‘We do what we have to do’: Cultures of indebtedness among women entrepreneurs in the east of Sri Lanka.
This paper questions entrepreneurship as a means of boosting post-war growth and transitioning communities into secure livelihoods
Abstract
This paper questions the use of entrepreneurship in Sri Lanka as a means of boosting post-war growth and transitioning communities into secure livelihoods. It does so by studying the lives of women entrepreneurs in Trincomalee and a ‘micro’ community in Batticaloa.
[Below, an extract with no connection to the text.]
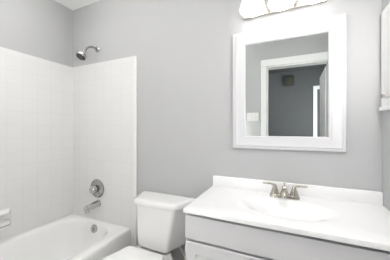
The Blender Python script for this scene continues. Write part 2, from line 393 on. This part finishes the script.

Findings The major findings of this study serve to reinforce much of the existing and emerging work that critiques ‘pro-poor’ strategies, including microfinance, and developmental ‘hope and growth’ post-war discourses around the dynamism of entrepreneurship. Our key findings can be broadly expressed as the following:
Women often do ‘what they have to do’ in order to survive the material and spatial disruption they experienced both during and after war. Our findings underline the fact that the life that is lived in the postwar economy continues to be lived in relation to the war economy, in the sense that everyday life is rarely lived without a sense of the past or the intersections of religion, class, caste, place and education. A post-war financialisation drive to boost consumer culture has left many people working several jobs. A reliance on microfinancing, as well as a habit of serial and multiple loan-taking from a variety of sources has led to a culture of debt, normalised by the intense financialisation of the post-war years. Debt among women entrepreneurs is also driven by poor access to markets, skills deficits, unreliable payment and difficulty in negotiating due to gender-related social norms.
This research is part of the Secure Livelihoods Research Consortium (SLRC) programme
Citation
Ranawana, A. Senn, A. (2019) ‘We do what we have to do’: Cultures of indebtedness among women entrepreneurs in the east of Sri Lanka. Working paper. London: Secure Livelihoods Research Consortium.